Naomi is situated on the side of redemptive history where Jesus and His redeeming work are a hope and not yet a memory for God’s people. The lineage at the end of the book helpfully exposes this reality, as it hopefully gestures towards the fulfillment of all the promises given to the Old Testament believers. The descendants of Ruth and Boaz eventually land on David. Why end the list here? This is David the writer of the Psalms and the David whose throne God promised to place an eternal king upon. This lineage is no random list of names or perfunctory ending to an irrelevant story, but a reminder that God was indeed fulfilling His age-old promises, even through the suffering that His people experienced.
While many focus on the redemptive theme that closes the book of Ruth, there is not yet a final culmination for the people in this story. For Naomi, this situation, while certainly not less than crucial in the scheme of God’s plan for salvation, must have seemed wearisome. Thrust into famine in Judah, and then wrenched from her homeland to move to the foreign country of Moab, where God had forbidden His people to go, she is bereaved of her husband while living in this strange, sinful land, and shortly after by her two sons. In humiliation, she must return to the land of Judah because of the famine that had struck Moab, likely feeling as if God was always blessing His people wherever she wasn’t (Ruth 1:21).
I’m not sure I can really even comprehend the loneliness and restlessness that must have been Naomi’s daily reality. She was likely overcome by shame for her own sin and the sin of her family for having sojourned where they ought not. It is no surprising thing that she re-enters Judah and gives herself a new name, a new identity: Mara, which in Hebrew means “bitter” (Ruth 1:20). Everywhere Naomi turned, her eyes looked through the bitter tinted glasses of her past griefs.
Behind Naomi lay generations of broken sinners who lived and wrestled through the darkness of a similar grief, a remnant of them with eyes fixed forward, towards the fulfillment of every promise that Yahweh had given (Hebrews 11:13-16). Promises that spoke of redemption from the heartache they had caused by their reckless pursuit of sin. Their lives, in every epoch of redemptive history, were squarely situated between promise and fulfillment, grief and glory, lament and praise. In front of Noami was the doorstep of endless praise and restoration, with glimmers of those joys in the present, and yet the remaining bitter taste of a sinful world. And our place in history is really no different.
We are overwhelmed by grief on Saturday, even though Jesus promised resurrection will come on Sunday.
If you are anything like me, you are familiar with labeling yourself as “bitterness itself;” it takes no great meditation to list off the most recent wounds on your heart or the great griefs of your life, whether days or decades past. Sin and its damage are no strangers to you, loss and doubt and brokenness are familiar foes. If you are anything like any other weary, waiting sinner who hopes in Christ, you know what it means to feel sorrow and to experience suffering, and even to face those things as the painful results of your own sin.

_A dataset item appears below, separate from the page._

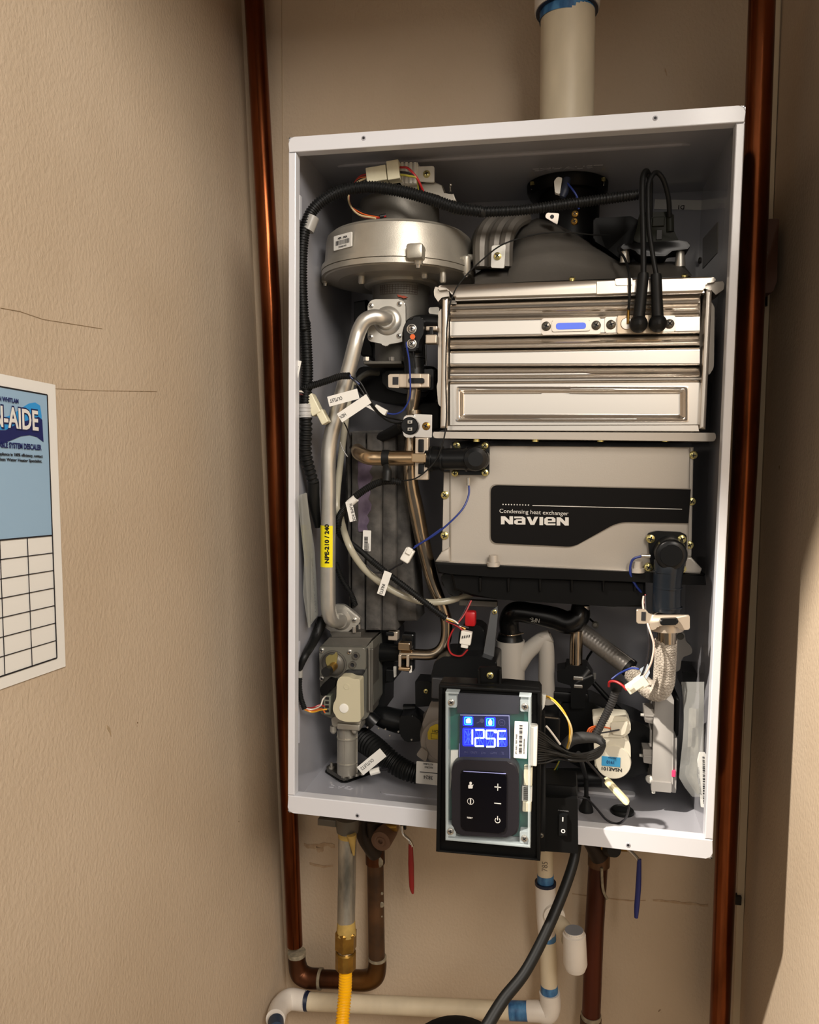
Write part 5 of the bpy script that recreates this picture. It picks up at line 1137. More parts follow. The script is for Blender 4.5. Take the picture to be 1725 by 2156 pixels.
text('OUTLET2', o_ + xd * M('G', o_, 175) + zd * M('G', o_, 68) + xd.cross(zd) * .0002, -xd, -zd, M('G', o_, 30), ink_m, pl, 'tag_lettering', sx=.85)
obj('white_plug', T('G', [(775, 1625, .06), (860, 1600, .062)], [28, 30], n=1, seg=10), whiteP_m, t); obj('wire', T('G', [(860, 1600, .062), (930, 1590, .07)], 12, n=1), ink_m, t)

# ------------------------------------------------------------------ pump
t = thing('circulation_pump', 'round grey faced circulation pump with black control box and red cap behind the display', 'pump', P('H', 100, 1100, .08))
yq = .066
obj('control_box', poly(B(), 'H', rnd([(120, 180), (150, 60), (230, 10), (560, 5), (720, 60), (720, 300), (700, 420), (120, 420)], 16), yq - .012, .06, .003), satin_m, t)
obj('box_step', pbox(B(), 'H', 122, 222, 720, 415, yq - .016, .006, .0015), mat('charcoal_plastic', '#2b2b2d', .4), t)
obj('red_cap', pbox(B(), 'F', 212, 885, 272, 970, .075, .014, .0025), mat('bright_red_plastic', '#b51a20', .35), t)
obj('cap_base', poly(B(), 'F', rnd([(205, 955), (290, 960), (325, 985), (325, 1120), (170, 1120), (180, 1000)], 14), .080, .03, .003), satin_m, t)
c = P('H', 245, 800, yq); k = M('H', c, 1)
obj('pump_face', lathe(B(), [(-.04, 330 * k * .9), (-.006, 345 * k * .68), (-.003, 340 * k * .68), (0, 325 * k * .68), (.0004, 270 * k * .68), (.0002, 262 * k * .68), (.0008, 255 * k * .68), (.001, 1 * k)], c, (0, -1, 0), 48), mat('pump_grey', '#8d857c', .45, .2, bump=.2, bs=500, dist=.0002), t)
obj('shroud', poly(B(), 'H', rnd([(120, 415), (200, 415), (200, 560), (60, 700), (40, 620)], 10), yq + .003, .02, .001), mat('shroud_grey', '#777069', .5), t)
st = obj('warning_sticker', poly(B(), 'H', rnd([(92, 765), (88, 700), (110, 650), (160, 625), (185, 625), (185, 765)], 10), yq - .0014, .0006), mat('amber_sticker', '#c2aa1d', .5), t)
text('HOT', P('H', 130, 700, yq - .002), (1, 0, 0), (0, 0, 1), M('H', c, 26), ink_m, st, 'sticker_text'); obj('sticker_box', pbox(B(), 'H', 120, 710, 178, 760, yq - .0018, .0004, 0), ink_m, st); obj('sticker_field', pbox(B(), 'H', 124, 714, 178, 756, yq - .0022, .0004, 0), mat('amber_sticker', '#c2aa1d'), st)
obj('flange_lug', poly(B(), 'G', rnd([(1190, 1465), (1240, 1395), (1300, 1440), (1280, 1530)], 14), yq - .004, .006, .001), mat('pump_grey', '#8d857c'), t)
pl = obj('white_label', poly(B(), 'G', rnd([(1195, 1520), (1390, 1540), (1390, 1740), (1188, 1720)], 8), yq - .006, .001), paper_m, t, 'white printed pump label')
for s, Y, h in (('RETURN', 1560, 18), ('RECIRC', 1590, 18), ('3824', 1690, 34)): text(s, P('G', 1345, Y - h, yq - .0066), (-1, 0, 0), (0, 0, -1), M('G', P('G', 1300, 1600, yq), h), ink_m, pl, 'label_text', sx=.9)
obj('label_line', pbox(B(), 'G', 1225, 1622, 1385, 1628, yq - .0064, .0003, 0), ink_m, pl)

# ------------------------------------------------------------------ condensate trap (white tubes), black NPE hose, bracket
t = thing('condensate_trap', 'cloudy white plastic trap of two joined upright tubes behind the display', 'trap', P('F', 560, 1340, .13))
trap_m = mat('cloudy_plastic', '#a8a39b', .4); yk = .125
obj('main_tube', T('F', [(472, 1045, yk), (472, 1400, yk)], 80, n=1, seg=28), trap_m, t)
obj('side_tube', T('F', [(490, 1210, yk), (560, 1120, yk), (640, 1050, yk), (700, 1020, yk)], [60, 48, 44, 40], seg=20), trap_m, t)
obj('side_tube', T('F', [(660, 1010, yk), (676, 1100, yk), (676, 1400, yk)], [40, 44, 48], seg=20), trap_m, t)
obj('clamp_ring', T('F', [(468, 1000, yk), (469, 1050, yk)], [62, 76], n=1, seg=24), satin_m, t); obj('clamp_wire', T('F', [(414, 1010, yk - .02), (470, 1020, yk - .03), (545, 1005, yk - .02)], 5), steelT_m, t)
t = thing('drain_hose', 'shiny black bent rubber drain hose marked NPE under the pan', 'hose', P('F', 468, 1010, .12))
obj('hose', T('F', [(468, 1010, .120), (465, 930, .118), (500, 885, .112), (600, 895, .11), (720, 920, .11), (800, 945, .108), (860, 910, .108), (870, 840, .11)], [56, 56, 58, 60, 64, 66, 62, 48], seg=24), mat('shiny_rubber', '#0b0b0b', .25, spec=.35), t)
text('NPE-', P('F', 640, 925, .088), (-1, 0, .1), (-.1, 0, -1), M('F', P('F', 600, 910, .088), 24), mat('faded_white_ink', '#77766f', .5), t, 'hose_lettering', sx=.8)
obj('spring_band', T('F', [(885, 848, .108), (885, 870, .108)], 38, n=1, seg=20), brush_m, t)
t = thing('steel_bracket', 'grey steel bracket strip standing between pan and display hanger', 'bracket', P('F', 340, 1200, .07))
obj('strip', poly(B(), 'F', [(360, 880), (400, 850), (400, 900), (372, 1195), (305, 1190)], .070, .003, .0005), mat('slate_steel', '#6c6f72', .4, .6), t)
obj('tip', poly(B(), 'F', rnd([(310, 1130), (335, 1130), (335, 1180), (352, 1180), (352, 1200), (302, 1195)], 5), .067, .003, .0005), aluL_m, t); screw(t, 'F', 382, 885, .069, 14)
obj('head', pbox(B(), 'F', 180, 822, 395, 855, .085, .01, .0008), cast_m, t)
t = thing('riser_tube', 'short upright steel tube in a black valve block behind the switch box', 'tube', P('F', 840, 1240, .13))
obj('tube', T('F', [(850, 990, .12), (845, 1060, .12), (842, 1230, .12)], [30, 37, 37], seg=20), steelT_m, t)
obj('valve_block', poly(B(), 'I', rnd([(270, 600), (340, 590), (345, 560), (510, 570), (540, 620), (560, 650), (560, 700), (500, 760), (490, 900), (380, 900), (380, 720), (275, 690)], 8), .112, .03, .003), satin_m, t)
obj('block_pin', pbox(B(), 'I', 400, 650, 475, 678, .110, .003, .0006), scr_m, t); obj('block_pin', pbox(B(), 'I', 405, 715, 472, 740, .110, .003, .0006), scr_m, t)
obj('cross_bar', pbox(B(), 'I', 100, 770, 520, 850, .120, .02, .002), satin_m, t)
# foil wrapped tube
t = thing('insulated_tube', 'grey insulated tube slanting down from the pan towards the braided sleeve', 'tube', P('I', 850, 620, .12))
ws = [P('I', 410, 260, .135), P('I', 640, 430, .12), P('I', 840, 580, .105)]; k = M('I', ws[1], 1)
obj('wrap', tube(B(), ws, [75 * k, 72 * k, 70 * k], seg=28, n=6, corr=28 * k, depth=.02), mat('silver_foil', '#8b8680', .38, .5, bump=.6, bs=90, dist=.0008), t)
obj('end_ring', T('I', [(825, 570, .106), (850, 590, .104)], 76, n=1, seg=24), rub_m, t)
obj('seam', T('I', [(500, 275, .115), (700, 400, .10), (880, 530, .085)], 4, n=4), mat('seam_grey', '#55514d', .5), t)
# small rear wires and clips
obj('rear_wire', T('I', [(545, 450, .19), (505, 520, .18), (505, 620, .17), (560, 700, .15), (700, 850, .14), (830, 980, .13)], 10, n=8, seg=8), rub_m, None, 'black wire curving down the back panel behind the grey tube', 'wire')
c = P('I', 573, 243, .18); k = M('I', c, 1)
t = thing('rivet_clip', 'small round metal clip on the back panel under the pan', 'clip', c)
obj('clip_ring', lathe(B(), [(0, 28 * k), (.002, 28 * k), (.003, 18 * k), (.001, 12 * k), (.001, 1 * k)], c, (0, -1, 0), 24), aluL_m, t); obj('clip_arm', T('I', [(515, 185, .185), (560, 225, .181)], 8, n=1), rub_m, t)
obj('wall_sticker', pbox(B(), 'I', 522, 620, 578, 670, D_ - .004, .002, .0003), paper_m, None, 'tiny pale sticker on the back panel right of the valve block', 'sticker')

# ------------------------------------------------------------------ right elbow, clip, braided sleeve
t = thing('right_elbow', 'black plastic elbow bolted to the lower right of the name plate exchanger', 'elbow fitting', P('F', 1360, 940, .05))
yg = .052
obj('mount_plate', poly(B(), 'F', rnd([(1250, 440), (1300, 425), (1440, 432), (1475, 450), (1465, 660), (1270, 650)], 16), yg + .004, .006, .001), satin_m, t)
for X, Y in ((1268, 470), (1444, 472), (1256, 632), (1444, 642)): screw(t, 'F', X, Y, yg + .0035, 26)
c = P('F', 1385, 565, yg - .022); k = M('F', c, 1)
obj('cap', lathe(B(), [(-.028, 92 * k), (-.004, 90 * k), (-.001, 86 * k), (0, 80 * k), (.0006, 62 * k), (.0016, 60 * k), (.0018, 1 * k)], c, (-.06, -1, -.05), 40), satin_m, t)
obj('body', T('F', [(1375, 600, yg - .006), (1368, 660, yg - .008), (1362, 740, yg - .008), (1358, 880, yg - .008)], [86, 80, 78, 78], seg=32), mat('blue_black_nylon', '#151a20', .28, spec=.35), t)
for Y in (655, 745, 855):
    c = P('F', 1364, Y, yg - .008); obj('band', lathe(B(), [(-5 * k, 76 * k), (-4 * k, 83 * k), (4 * k, 83 * k), (5 * k, 76 * k)], c, AZ, 28), mat('blue_black_nylon', '#1a1f25'), t)
obj('wire_barb', T('F', [(1215, 566, yg - .004), (1265, 568, yg - .004)], 12, n=1), scr_m, t)
obj('blue_wire', T('F', [(1215, 568, yg - .004), (1165, 590, yg - .002), (1152, 660, yg), (1180, 730, yg + .004), (1220, 780, yg + .01)], 7, n=8, seg=8), bluew_m, t)
obj('spring_clip', poly(B(), 'F', rnd([(1188, 872), (1240, 872), (1262, 900), (1300, 905), (1440, 905), (1490, 905), (1490, 985), (1440, 990), (1410, 965), (1310, 965), (1290, 990), (1262, 985), (1262, 945), (1235, 952), (1188, 950)], 8), yg - .028, .004, .001), clipS_m, t)
obj('clip_wrap', T('F', [(1355, 905, yg - .008), (1355, 985, yg - .008)], 96, n=1, seg=28), clipS_m, t)
obj('clip_slot', poly(B(), 'F', rnd([(1322, 925), (1425, 922), (1425, 958), (1322, 962)], 14), yg - .034, .008, .002), satin_m, t)
obj('clip_hole', pbox(B(), 'F', 1215, 885, 1240, 935, yg - .0285, .001, 0), ink_m, t)
obj('neck', T('F', [(1360, 980, yg - .006), (1360, 1060, yg - .006)], 52, n=1, seg=24), steelT_m, t)
# braided sleeve: a U bend with plaited relief built from interlaced strands
t = thing('braided_tube', 'pale braided insulation sleeve making a U bend at the right', 'tube', P('I', 1100, 830, .05))
br_m = mat('braid_cloth', '#b8afa3', .85, bump=.5, bs=420, col2='#968d81', vs_=120, dist=.0005)
ws = [P(*q) for q in (('I', 1125, 368, yg - .004), ('I', 1122, 480, yg - .002), ('I', 1115, 600, yg), ('I', 1105, 700, yg + .002), ('I', 1065, 762, yg + .006), ('I', 990, 745, yg + .012), ('I', 930, 690, yg + .02), ('I', 850, 620, yg + .035))]
k = M('I', ws[2], 1)
core = spline(ws, 10); cr, _ = resample(core, [1] * len(core), .0016)
def rad_at(f): return (79 - 14 * min(1, max(0, (f - .55) / .3))) * k
obj('sleeve', tube(B(), ws, [77 * k, 78 * k, 78 * k, 78 * k, 78 * k, 74 * k, 66 * k, 58 * k], seg=28, n=8), br_m, t)
# rows of plaits round the sleeve
bm = B(); pl_pitch = 21 * k; cs, _ = resample(core, [1] * len(core), pl_pitch); x0, y0, _ = basis(cs[1] - cs[0]); t0 = (cs[1] - cs[0]).normalized()
for i in range(len(cs) - 1):
    tn = (cs[min(i + 1, len(cs) - 1)] - cs[max(0, i - 1)]).normalized(); qd = t0.rotation_difference(tn); x0 = qd @ x0; y0 = qd @ y0; t0 = tn
    f = i / (len(cs) - 1); R_ = rad_at(f) * .97; n_ = 16
    for j in range(n_):
        a = 2 * math.pi * (j + .5 * (i % 2)) / n_; o = cs[i] + x0 * math.cos(a) * R_ + y0 * math.sin(a) * R_; tg = -x0 * math.sin(a) + y0 * math.cos(a); nn = x0 * math.cos(a) + y0 * math.sin(a)
        sg = 1 if i % 2 else -1; d = (tg * .85 + t0 * sg * .5).normalized(); e_ = nn.cross(d)
        b2 = B(); box(b2, (-.5, -.5, -.5), (.5, .5, .5), .18)
        merge(bm, b2, lambda v, o=o, d=d, nn=nn, e_=e_: o + d * v.x * R_ * .40 + nn * v.z * k * 13 + e_ * v.y * k * 19)
obj('plait', bm, br_m, t, kind='stuff')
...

As we read the Scripture, we recognize that this has always, and on this side of glory, will always be our earthly reality—this anticipatory waiting. We live in light of pain and sin, hoping for the brighter glory that has not yet arrived (Revelation 21:1-8). We look back towards Egypt on the way to the Promised Land. We weep, like Jesus did over the death of Lazarus, even as He approached the tomb to give the dead man life. We are overwhelmed by grief on Saturday, even though Jesus promised resurrection will come on Sunday.

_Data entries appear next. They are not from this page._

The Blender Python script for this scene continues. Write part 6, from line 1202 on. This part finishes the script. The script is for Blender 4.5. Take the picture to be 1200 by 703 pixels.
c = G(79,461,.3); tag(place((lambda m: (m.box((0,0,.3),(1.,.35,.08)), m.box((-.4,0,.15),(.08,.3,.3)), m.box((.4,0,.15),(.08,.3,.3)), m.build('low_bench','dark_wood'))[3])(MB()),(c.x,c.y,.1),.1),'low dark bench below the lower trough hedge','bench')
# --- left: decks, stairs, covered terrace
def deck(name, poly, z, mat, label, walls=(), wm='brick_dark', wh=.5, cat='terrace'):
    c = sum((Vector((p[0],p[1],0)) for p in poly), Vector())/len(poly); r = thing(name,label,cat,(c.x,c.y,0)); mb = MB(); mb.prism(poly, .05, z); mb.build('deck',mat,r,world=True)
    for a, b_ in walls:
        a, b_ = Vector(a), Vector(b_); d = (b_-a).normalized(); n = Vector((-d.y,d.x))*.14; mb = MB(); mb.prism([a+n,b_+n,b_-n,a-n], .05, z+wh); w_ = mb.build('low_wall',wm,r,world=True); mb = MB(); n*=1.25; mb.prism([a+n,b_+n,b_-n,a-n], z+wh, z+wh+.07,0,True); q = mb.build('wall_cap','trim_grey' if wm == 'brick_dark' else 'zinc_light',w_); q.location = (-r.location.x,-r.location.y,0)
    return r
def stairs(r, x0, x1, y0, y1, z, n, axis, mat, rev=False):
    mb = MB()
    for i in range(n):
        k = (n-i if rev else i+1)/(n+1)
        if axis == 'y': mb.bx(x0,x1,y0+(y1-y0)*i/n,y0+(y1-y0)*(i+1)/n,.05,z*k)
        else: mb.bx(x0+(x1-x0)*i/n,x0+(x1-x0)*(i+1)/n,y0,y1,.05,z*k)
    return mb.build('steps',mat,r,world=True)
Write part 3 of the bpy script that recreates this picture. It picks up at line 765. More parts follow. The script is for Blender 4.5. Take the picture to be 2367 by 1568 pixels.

The beauty of our redemptive-historical situation is that we never have to identify with our grief, though we often choose to do so. Although its effects may be our day-to-day experience, there is a more real reality. Christ has come on our side of history. His death and resurrection have redeemed us from sin, and even in the present, He has granted us new life. What lies ahead of us is the consummation—the fullness—of all these real realities, and yet His presence was there with us even in bitter Egypt.
How much more can we rejoice in our future hope of the “not yet” than Naomi did? She never even knew His name, and yet it is clear that she hoped in the Messiah whom Yahweh had promised to send. If she could cling to the small glimmer of coming redemption that God had demonstrated through the continuation of the line of His covenant people, then how much more certainly can we, who have seen the end of that lineage, cling to Christ? We do live on the boundary between lament and praise, but we can just as surely identify with the glory that is coming as we can with the bitter wreckage in the rearview. And this is the middle.